**Goal**
Reproduce every record below exactly as it appears.
── Records for this exercise
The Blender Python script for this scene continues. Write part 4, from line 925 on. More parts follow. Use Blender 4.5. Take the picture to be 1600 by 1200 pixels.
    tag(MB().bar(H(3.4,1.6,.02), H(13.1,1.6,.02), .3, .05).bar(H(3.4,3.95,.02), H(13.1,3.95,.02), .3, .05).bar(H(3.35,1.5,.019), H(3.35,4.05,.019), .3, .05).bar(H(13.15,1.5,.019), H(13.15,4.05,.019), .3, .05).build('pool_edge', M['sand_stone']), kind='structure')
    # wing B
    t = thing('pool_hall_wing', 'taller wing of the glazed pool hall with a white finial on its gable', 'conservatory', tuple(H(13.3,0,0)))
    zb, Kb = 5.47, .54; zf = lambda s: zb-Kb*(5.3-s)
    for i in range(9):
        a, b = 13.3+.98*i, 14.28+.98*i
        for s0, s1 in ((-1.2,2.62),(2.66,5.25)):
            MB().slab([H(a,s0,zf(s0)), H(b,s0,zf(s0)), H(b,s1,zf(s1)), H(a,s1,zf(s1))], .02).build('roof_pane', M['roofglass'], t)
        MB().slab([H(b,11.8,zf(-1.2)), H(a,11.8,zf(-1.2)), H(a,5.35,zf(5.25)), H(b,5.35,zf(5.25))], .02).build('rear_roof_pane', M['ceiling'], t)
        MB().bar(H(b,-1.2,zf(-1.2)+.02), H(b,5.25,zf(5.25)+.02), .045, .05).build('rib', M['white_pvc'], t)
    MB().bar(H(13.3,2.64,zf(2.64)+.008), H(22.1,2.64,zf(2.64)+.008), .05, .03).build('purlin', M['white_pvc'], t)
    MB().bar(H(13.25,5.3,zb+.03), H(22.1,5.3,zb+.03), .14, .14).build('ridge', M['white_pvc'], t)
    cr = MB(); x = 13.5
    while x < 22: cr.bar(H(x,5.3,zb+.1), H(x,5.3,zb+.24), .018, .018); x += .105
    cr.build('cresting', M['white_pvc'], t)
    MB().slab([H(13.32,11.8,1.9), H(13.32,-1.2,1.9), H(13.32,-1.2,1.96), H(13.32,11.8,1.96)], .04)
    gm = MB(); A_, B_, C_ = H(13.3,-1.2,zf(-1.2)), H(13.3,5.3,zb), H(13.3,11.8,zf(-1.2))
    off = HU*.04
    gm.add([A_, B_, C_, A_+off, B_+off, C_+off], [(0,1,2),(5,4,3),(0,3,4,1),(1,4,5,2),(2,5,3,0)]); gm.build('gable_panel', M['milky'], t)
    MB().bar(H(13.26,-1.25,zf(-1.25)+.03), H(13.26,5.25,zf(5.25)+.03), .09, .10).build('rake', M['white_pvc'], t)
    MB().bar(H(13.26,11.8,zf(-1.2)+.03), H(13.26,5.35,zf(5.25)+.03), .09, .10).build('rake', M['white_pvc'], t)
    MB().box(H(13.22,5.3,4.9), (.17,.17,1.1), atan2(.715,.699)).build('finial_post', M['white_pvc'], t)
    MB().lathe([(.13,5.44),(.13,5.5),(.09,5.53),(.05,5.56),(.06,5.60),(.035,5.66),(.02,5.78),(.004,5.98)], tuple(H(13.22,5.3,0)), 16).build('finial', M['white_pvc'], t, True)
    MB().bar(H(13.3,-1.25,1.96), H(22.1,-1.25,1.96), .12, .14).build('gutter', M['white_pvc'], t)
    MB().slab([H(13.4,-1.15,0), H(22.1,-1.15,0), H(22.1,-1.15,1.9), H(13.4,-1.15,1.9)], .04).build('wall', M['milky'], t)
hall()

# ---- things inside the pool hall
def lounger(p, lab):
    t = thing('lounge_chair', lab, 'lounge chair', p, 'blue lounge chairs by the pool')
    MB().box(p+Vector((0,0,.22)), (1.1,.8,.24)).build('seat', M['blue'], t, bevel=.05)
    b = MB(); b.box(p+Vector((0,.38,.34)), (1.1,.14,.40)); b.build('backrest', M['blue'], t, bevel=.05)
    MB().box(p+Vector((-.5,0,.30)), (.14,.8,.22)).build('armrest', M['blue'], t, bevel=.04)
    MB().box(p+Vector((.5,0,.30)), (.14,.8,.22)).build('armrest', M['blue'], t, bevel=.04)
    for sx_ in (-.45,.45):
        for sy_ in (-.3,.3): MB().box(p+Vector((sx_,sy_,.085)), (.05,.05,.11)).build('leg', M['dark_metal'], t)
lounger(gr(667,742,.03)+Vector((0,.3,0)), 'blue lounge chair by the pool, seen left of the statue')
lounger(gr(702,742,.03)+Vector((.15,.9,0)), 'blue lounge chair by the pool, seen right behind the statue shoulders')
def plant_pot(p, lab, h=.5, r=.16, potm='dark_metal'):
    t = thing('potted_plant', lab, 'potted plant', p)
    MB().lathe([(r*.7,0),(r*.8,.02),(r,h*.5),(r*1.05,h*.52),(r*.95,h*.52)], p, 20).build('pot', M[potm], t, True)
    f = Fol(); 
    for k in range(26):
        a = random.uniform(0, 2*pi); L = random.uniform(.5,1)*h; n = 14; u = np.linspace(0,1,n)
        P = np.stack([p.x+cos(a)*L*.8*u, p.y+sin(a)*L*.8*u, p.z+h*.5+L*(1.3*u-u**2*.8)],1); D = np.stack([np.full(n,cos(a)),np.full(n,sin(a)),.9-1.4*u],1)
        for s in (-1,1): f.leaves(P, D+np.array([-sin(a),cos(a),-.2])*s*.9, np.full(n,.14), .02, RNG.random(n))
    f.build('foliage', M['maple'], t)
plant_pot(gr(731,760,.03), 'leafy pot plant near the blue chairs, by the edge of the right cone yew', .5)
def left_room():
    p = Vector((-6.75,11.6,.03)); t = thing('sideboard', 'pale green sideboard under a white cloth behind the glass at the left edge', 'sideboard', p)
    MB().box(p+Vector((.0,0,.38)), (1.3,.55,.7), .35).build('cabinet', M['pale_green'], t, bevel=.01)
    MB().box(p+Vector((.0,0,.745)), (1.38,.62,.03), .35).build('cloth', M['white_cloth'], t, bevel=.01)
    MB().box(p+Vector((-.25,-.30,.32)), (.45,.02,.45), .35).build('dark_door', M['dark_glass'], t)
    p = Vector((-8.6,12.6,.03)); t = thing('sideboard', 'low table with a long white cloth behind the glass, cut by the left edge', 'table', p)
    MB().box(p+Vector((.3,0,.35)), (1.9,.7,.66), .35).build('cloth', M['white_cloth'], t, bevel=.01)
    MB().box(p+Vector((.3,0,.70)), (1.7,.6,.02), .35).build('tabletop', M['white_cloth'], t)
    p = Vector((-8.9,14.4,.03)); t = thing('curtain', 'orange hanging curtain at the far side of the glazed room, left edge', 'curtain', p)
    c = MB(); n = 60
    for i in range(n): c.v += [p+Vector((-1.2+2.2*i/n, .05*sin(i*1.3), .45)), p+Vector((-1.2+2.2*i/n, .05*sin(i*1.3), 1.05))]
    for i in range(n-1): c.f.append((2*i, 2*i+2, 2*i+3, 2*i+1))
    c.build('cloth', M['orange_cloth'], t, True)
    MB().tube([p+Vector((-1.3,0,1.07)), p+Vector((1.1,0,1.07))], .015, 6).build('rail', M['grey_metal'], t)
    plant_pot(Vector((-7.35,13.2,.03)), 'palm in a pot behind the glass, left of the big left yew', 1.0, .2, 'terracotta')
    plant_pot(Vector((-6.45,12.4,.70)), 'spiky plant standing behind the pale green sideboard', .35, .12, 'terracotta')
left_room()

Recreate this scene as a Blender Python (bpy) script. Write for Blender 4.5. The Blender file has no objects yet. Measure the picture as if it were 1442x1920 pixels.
────
**Solution to this exercise**
The Blender Python script for this scene continues. Write part 4, from line 925 on. More parts follow. Use Blender 4.5. Take the picture to be 1600 by 1200 pixels.
    tag(MB().bar(H(3.4,1.6,.02), H(13.1,1.6,.02), .3, .05).bar(H(3.4,3.95,.02), H(13.1,3.95,.02), .3, .05).bar(H(3.35,1.5,.019), H(3.35,4.05,.019), .3, .05).bar(H(13.15,1.5,.019), H(13.15,4.05,.019), .3, .05).build('pool_edge', M['sand_stone']), kind='structure')
    # wing B
    t = thing('pool_hall_wing', 'taller wing of the glazed pool hall with a white finial on its gable', 'conservatory', tuple(H(13.3,0,0)))
    zb, Kb = 5.47, .54; zf = lambda s: zb-Kb*(5.3-s)
    for i in range(9):
        a, b = 13.3+.98*i, 14.28+.98*i
        for s0, s1 in ((-1.2,2.62),(2.66,5.25)):
            MB().slab([H(a,s0,zf(s0)), H(b,s0,zf(s0)), H(b,s1,zf(s1)), H(a,s1,zf(s1))], .02).build('roof_pane', M['roofglass'], t)
        MB().slab([H(b,11.8,zf(-1.2)), H(a,11.8,zf(-1.2)), H(a,5.35,zf(5.25)), H(b,5.35,zf(5.25))], .02).build('rear_roof_pane', M['ceiling'], t)
        MB().bar(H(b,-1.2,zf(-1.2)+.02), H(b,5.25,zf(5.25)+.02), .045, .05).build('rib', M['white_pvc'], t)
    MB().bar(H(13.3,2.64,zf(2.64)+.008), H(22.1,2.64,zf(2.64)+.008), .05, .03).build('purlin', M['white_pvc'], t)
    MB().bar(H(13.25,5.3,zb+.03), H(22.1,5.3,zb+.03), .14, .14).build('ridge', M['white_pvc'], t)
    cr = MB(); x = 13.5
    while x < 22: cr.bar(H(x,5.3,zb+.1), H(x,5.3,zb+.24), .018, .018); x += .105
    cr.build('cresting', M['white_pvc'], t)
    MB().slab([H(13.32,11.8,1.9), H(13.32,-1.2,1.9), H(13.32,-1.2,1.96), H(13.32,11.8,1.96)], .04)
    gm = MB(); A_, B_, C_ = H(13.3,-1.2,zf(-1.2)), H(13.3,5.3,zb), H(13.3,11.8,zf(-1.2))
    off = HU*.04
    gm.add([A_, B_, C_, A_+off, B_+off, C_+off], [(0,1,2),(5,4,3),(0,3,4,1),(1,4,5,2),(2,5,3,0)]); gm.build('gable_panel', M['milky'], t)
    MB().bar(H(13.26,-1.25,zf(-1.25)+.03), H(13.26,5.25,zf(5.25)+.03), .09, .10).build('rake', M['white_pvc'], t)
    MB().bar(H(13.26,11.8,zf(-1.2)+.03), H(13.26,5.35,zf(5.25)+.03), .09, .10).build('rake', M['white_pvc'], t)
    MB().box(H(13.22,5.3,4.9), (.17,.17,1.1), atan2(.715,.699)).build('finial_post', M['white_pvc'], t)
    MB().lathe([(.13,5.44),(.13,5.5),(.09,5.53),(.05,5.56),(.06,5.60),(.035,5.66),(.02,5.78),(.004,5.98)], tuple(H(13.22,5.3,0)), 16).build('finial', M['white_pvc'], t, True)
    MB().bar(H(13.3,-1.25,1.96), H(22.1,-1.25,1.96), .12, .14).build('gutter', M['white_pvc'], t)
    MB().slab([H(13.4,-1.15,0), H(22.1,-1.15,0), H(22.1,-1.15,1.9), H(13.4,-1.15,1.9)], .04).build('wall', M['milky'], t)
hall()

# ---- things inside the pool hall
def lounger(p, lab):
    t = thing('lounge_chair', lab, 'lounge chair', p, 'blue lounge chairs by the pool')
    MB().box(p+Vector((0,0,.22)), (1.1,.8,.24)).build('seat', M['blue'], t, bevel=.05)
    b = MB(); b.box(p+Vector((0,.38,.34)), (1.1,.14,.40)); b.build('backrest', M['blue'], t, bevel=.05)
    MB().box(p+Vector((-.5,0,.30)), (.14,.8,.22)).build('armrest', M['blue'], t, bevel=.04)
    MB().box(p+Vector((.5,0,.30)), (.14,.8,.22)).build('armrest', M['blue'], t, bevel=.04)
    for sx_ in (-.45,.45):
        for sy_ in (-.3,.3): MB().box(p+Vector((sx_,sy_,.085)), (.05,.05,.11)).build('leg', M['dark_metal'], t)
lounger(gr(667,742,.03)+Vector((0,.3,0)), 'blue lounge chair by the pool, seen left of the statue')
lounger(gr(702,742,.03)+Vector((.15,.9,0)), 'blue lounge chair by the pool, seen right behind the statue shoulders')
def plant_pot(p, lab, h=.5, r=.16, potm='dark_metal'):
    t = thing('potted_plant', lab, 'potted plant', p)
    MB().lathe([(r*.7,0),(r*.8,.02),(r,h*.5),(r*1.05,h*.52),(r*.95,h*.52)], p, 20).build('pot', M[potm], t, True)
    f = Fol(); 
    for k in range(26):
        a = random.uniform(0, 2*pi); L = random.uniform(.5,1)*h; n = 14; u = np.linspace(0,1,n)
        P = np.stack([p.x+cos(a)*L*.8*u, p.y+sin(a)*L*.8*u, p.z+h*.5+L*(1.3*u-u**2*.8)],1); D = np.stack([np.full(n,cos(a)),np.full(n,sin(a)),.9-1.4*u],1)
        for s in (-1,1): f.leaves(P, D+np.array([-sin(a),cos(a),-.2])*s*.9, np.full(n,.14), .02, RNG.random(n))
    f.build('foliage', M['maple'], t)
plant_pot(gr(731,760,.03), 'leafy pot plant near the blue chairs, by the edge of the right cone yew', .5)
def left_room():
    p = Vector((-6.75,11.6,.03)); t = thing('sideboard', 'pale green sideboard under a white cloth behind the glass at the left edge', 'sideboard', p)
    MB().box(p+Vector((.0,0,.38)), (1.3,.55,.7), .35).build('cabinet', M['pale_green'], t, bevel=.01)
    MB().box(p+Vector((.0,0,.745)), (1.38,.62,.03), .35).build('cloth', M['white_cloth'], t, bevel=.01)
    MB().box(p+Vector((-.25,-.30,.32)), (.45,.02,.45), .35).build('dark_door', M['dark_glass'], t)
    p = Vector((-8.6,12.6,.03)); t = thing('sideboard', 'low table with a long white cloth behind the glass, cut by the left edge', 'table', p)
    MB().box(p+Vector((.3,0,.35)), (1.9,.7,.66), .35).build('cloth', M['white_cloth'], t, bevel=.01)
    MB().box(p+Vector((.3,0,.70)), (1.7,.6,.02), .35).build('tabletop', M['white_cloth'], t)
    p = Vector((-8.9,14.4,.03)); t = thing('curtain', 'orange hanging curtain at the far side of the glazed room, left edge', 'curtain', p)
    c = MB(); n = 60
    for i in range(n): c.v += [p+Vector((-1.2+2.2*i/n, .05*sin(i*1.3), .45)), p+Vector((-1.2+2.2*i/n, .05*sin(i*1.3), 1.05))]
    for i in range(n-1): c.f.append((2*i, 2*i+2, 2*i+3, 2*i+1))
    c.build('cloth', M['orange_cloth'], t, True)
    MB().tube([p+Vector((-1.3,0,1.07)), p+Vector((1.1,0,1.07))], .015, 6).build('rail', M['grey_metal'], t)
    plant_pot(Vector((-7.35,13.2,.03)), 'palm in a pot behind the glass, left of the big left yew', 1.0, .2, 'terracotta')
    plant_pot(Vector((-6.45,12.4,.70)), 'spiky plant standing behind the pale green sideboard', .35, .12, 'terracotta')
left_room()

Recreate this scene as a Blender Python (bpy) script. Write for Blender 4.5. The Blender file has no objects yet. Measure the picture as if it were 1442x1920 pixels.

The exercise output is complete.